Recent Developments
Sale of Bridge Farm
On May 15, 2020, the Company, as guarantor, and Sundial UK Limited (the “Seller”), a wholly-owned subsidiary of the Company, entered into a share purchase agreement (the “SPA”) with, inter alios, Project Giant Bidco Limited (the “Purchaser”), a company incorporated under the laws of England and Wales, to sell all of the issued and outstanding shares of the Project Seed Topco Limited (the “Target”), which comprises the Company’s business known as Bridge Farm (the “Bridge Farm Disposition”). The SPA also provided for the sale to the Purchaser of loan notes previously issued to the Seller by Project Seed Bidco Limited, a wholly-owned subsidiary of the Target.
The Bridge Farm Disposition closed on June 5, 2020, for total non-cash consideration of approximately $90.0 million.
As consideration for the Bridge Farm Disposition, the Purchaser (i) assumed $45.0 million of debt under Sundial’s $115.0 million Original SAF Credit Agreement (as defined herein), (ii) assumed the contingent consideration liabilities related to the remaining earn-out and additional share obligations under the original Bridge Farm acquisition agreement, dated as of July 2, 2019, and (iii) canceled approximately 2,700,000 Sundial common shares currently held by certain individuals affiliated with the Purchaser. Sundial did not receive any cash consideration in connection with the transaction.
The above does not purport to be a complete description of the SPA or the Bridge Farm Disposition and is qualified in its entirety by reference to the full text of Exhibit 2.1 to the registration statement of which this prospectus forms a part.
Amendment and Restatement of Credit Agreement
The Company entered into a credit agreement dated August 29, 2019 among, inter alia, the Company, as borrower, ATB Financial and other persons party thereto from time to time as lenders (collectively, the “Lenders”), and ATB Financial (the “Agent”), as administrative agent for the Lenders (the “Original First Lien Credit Agreement”).

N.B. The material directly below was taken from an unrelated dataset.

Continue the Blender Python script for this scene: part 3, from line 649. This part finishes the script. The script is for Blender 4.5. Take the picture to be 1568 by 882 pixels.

On June 5, 2020, the Company entered into an amended and restated credit agreement among, inter alios, the Company, as borrower, the Lenders, and the Agent, as administrative agent for the Lenders (the “Amended and Restated Credit Agreement”). Amendments to the Original First Lien Credit Agreement, among other items, included a waiver of the Company’s first quarter 2020 financial covenants, the elimination of financial covenants other than a covenant to maintain minimum cash balance of $2.5 million until December 31, 2020 or later and the addition of a covenant requiring the Company to raise equity capital of at least US$10.0 million by December 1, 2020. Additionally, principal repayments of $2.1 million per quarter have been rescheduled to commence on September 30, 2020.
The above does not purport to be a complete description of the Amended and Restated Credit Agreement and is qualified in its entirety by reference to the full text of Exhibit 10.4 to the registration statement of which this prospectus forms a part.
Restructuring and Novation Agreement
SGI Partnership (the “Original Borrower”), SAF Jackson II LP (the “Creditor”) and the other lenders from time to time party to the credit agreement as lenders (the “SAF Lenders”), and the Creditor, as administrative agent, were party to a credit agreement dated June 27, 2019, as supplemented by a waiver and consent dated August 29, 2019 (as supplemented, the “Original SAF Credit Agreement”).